A mother of two, interviewed in the PUNCH report, said, “I stay on Dim Street. This matter don tire me. I’m a married woman with two kids and I want to complete am three, but no opportunity. When you want to touch oga him go complain say heat too much. Na that side be my problem o because I don’t want another woman to collect my husband. That is why we are telling the government and PHEDC to help us. They (husbands) go want to do their thing outside. Then when they return late and you touch them, they will tell you to give them space. If you touch them again, they will tell you to move because the heat is too much. I cannot take it. That is why we are calling on the PHEDC and government to help give us light, especially because we pay our bills every month.”

There is no need for a wild goose chase; climate change is to blame for this domestic conflict dynamic. The power distribution companies have little to do with it. For one, Nigerians are no strangers to power outages, whether total or partial. We have already suffered a national power grid collapse more than four times in one month. As it stands, Nigerians are more likely to be shocked if power is supplied for a full twenty-four hours, than be surprised that it is not seen in a week. Darkness and epileptic power supply is the reality of both urban and rural Nigeria.

Someone might ask, why now? Why did the outspoken Port Harcourt wives take to the streets like a bunch of Aluta youths? The answer is in climate science. This year, 2024, is about to go down in history as one of the hottest in living memory. This is because it has already been established that this year’s summer was the hottest on record. According to scientists at NASA’s Goddard Institute for Space Studies in New York, August 2024 set a new monthly temperature record, capping Earth’s hottest summer since global records began in 1880.

Aside from this report, we, in Nigeria, have our way of knowing, from direct experience. Indeed, this year’s heat went off the hinges. There is no part of the country that did not feel the blaze. Generally known as the heat period, which follows the harmattan months of December and January, February and March usually come with a dose of sweltering heat. But this year’s ‘heat period’ was like a blanket of cauldron. There was so much heat that even the air conditioners changed their anthem.

Those who live in areas with little or no ventilation saw worse. This is why one would not be surprised at the Port Harcourt ‘no-power-for-the-other-room’ protest. According to the PUNCH report, the angry women came from the Mile 2 and Mile 3 axis of Diobu, a densely populated area in the state capital with poor urban planning. Checks showed that most of the residential buildings in the area lacked adequate ventilation. Indeed, anyone who had been to these mentioned areas could relate.

The houses are packed together like sandwiches, to the extent that in some places, a building cannot boast of a five feet gap between its window to the one in the adjacent compound.
There are also plain bad cases. The sexual violence suffered by women and girls who were displaced as a result of the deadly floods which ravaged about 30 out of the 36 states of Nigeria a couple of years ago was horrifying.
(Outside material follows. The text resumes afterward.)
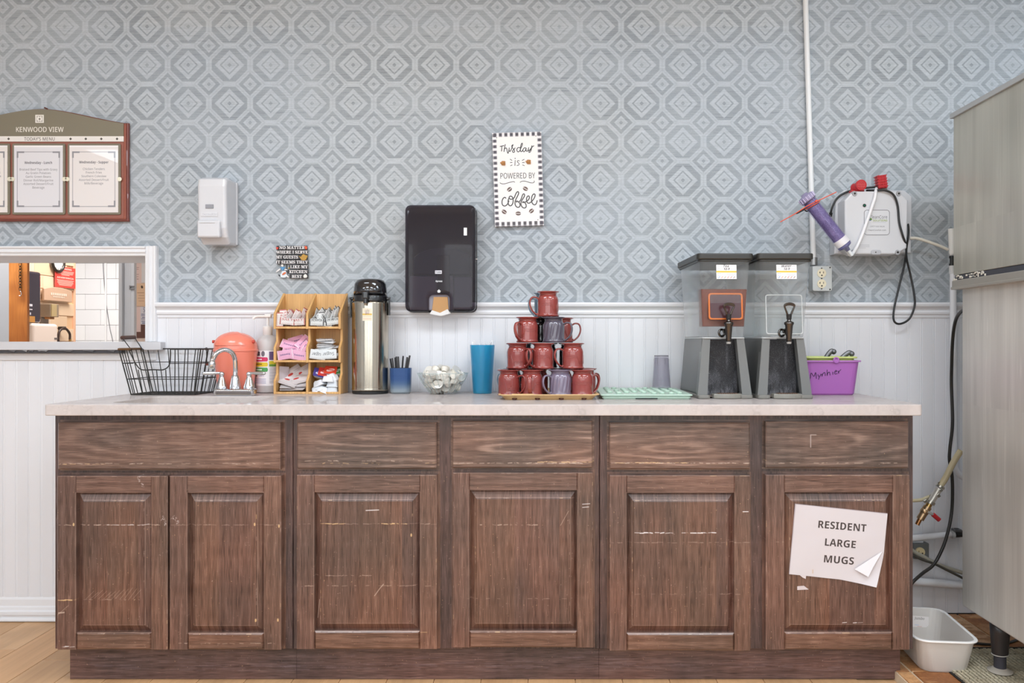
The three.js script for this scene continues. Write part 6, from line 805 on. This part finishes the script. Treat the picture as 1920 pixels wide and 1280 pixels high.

It was reported that over 19 young girls were raped and many others molested in the camps where they took refuge from the floods that displaced them from their homes.

This is why I propose that Nigeria expand its Nationally Determined Contributions to incorporate a gender-based loss and damage component. Most NDCs mentioning loss and damage highlight experiences of economic and physical losses and refer to sectors like agriculture, fishery, tourism, infrastructure, human settlements, and energy systems. It is time to integrate the gender experience. And it is in our interest to join other developing and vulnerable climes to mainstream this relevant paradigm. The Women Environmental Programme should lead the way as it already achieved a milestone by championing the launch of the National Action Plan on Gender and Climate Change in collaboration with the Ministry of Environment, in 2021.